For $299,000, you can own a piece of rock ’n roll history.

It’s not the kind of ‘celebrity’ home you mind have in mind, but there’s plenty of Hollywood legacy behind the place where The Boss himself penned the infamous album, “Born to Run.”

Bruce Springsteen called this place home for only a year between 1974 and 1975, but what he did within that year would put him on the map. He rented the place after his second album, ‘The Wild, the Innocent & the E Street Shuffle’, didn’t meet the level of success that he had hoped. So he moved back to his birthplace in Long Branch, NJ, where he hunkered down to write his first real break-out album.

The two-bedroom, one-bathroom home might be small at a mere 828 square feet, but it’s in a great spot. Only a couple of blocks from the beaches of Jersey Shore, this property could make the ideal summer home for vacationers who prefer to stay somewhat close to home when school’s out.

The bungalow – complete with a huge American flag waving off the front porch – seems to be priced at a premium, considering similar homes on West End Court and surrounding streets for sale are listed somewhere between $170,000 and $275,000.

Obviously the value of Springsteen’s history is embedded within the price of the home, and any buyer with an affinity for the legendary rocker would be willing to pay that premium.
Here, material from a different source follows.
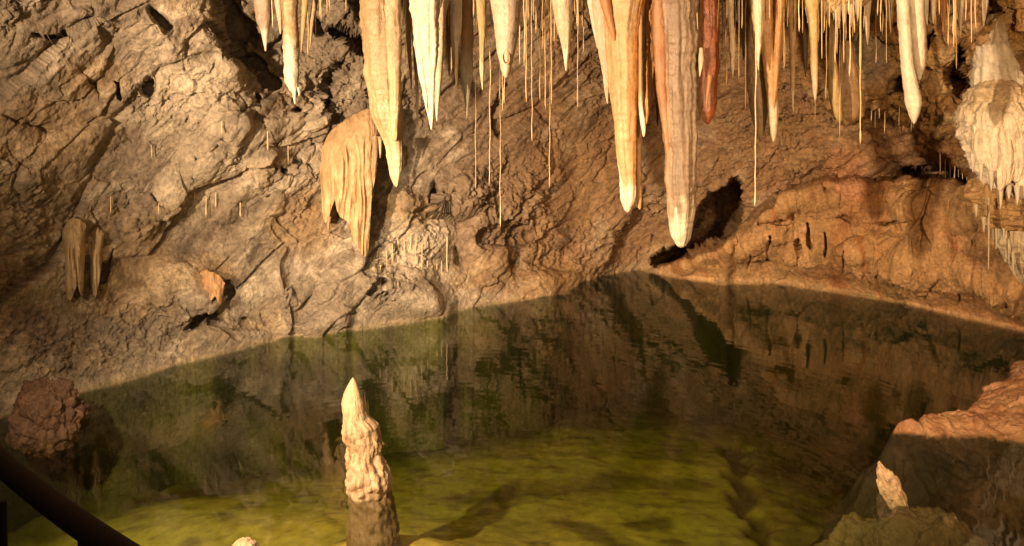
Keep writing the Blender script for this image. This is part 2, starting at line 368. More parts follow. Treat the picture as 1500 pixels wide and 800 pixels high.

The home is even featured (very briefly) in ‘Wings for Wheels: The Making of Born to Run’, a documentary made in 2005. Springsteen was filmed outside the property where he admits was the first house that he ever lived in on his own.

The current owners – hard-core Springsteen fans Jerry Ferrara, Ryan DeCarolis, and Kim McDermott – purchased the home in 2009 for $280,000 with intentions to transform the place into a museum-ish tribute to the “Born in the USA” singer, but that never panned out. According to the owners, they simply never ended up having have the time to keep up the intended preservation of the authentic Springsteen nostalgia. Aside from the new roof, new floors and new siding, the planned renovations never got finished.

They hope the new owners will have somewhat of the same intentions that they did, and will preserve the spirit of Springsteen’s classic album that began here.

Up to now, the prospective buyers who have viewed the home and have expressed some level of interest in it have no intentions of actually living in it. Instead, it seems as though people just want to buy it for its history.

And that’s exactly what the current owners want.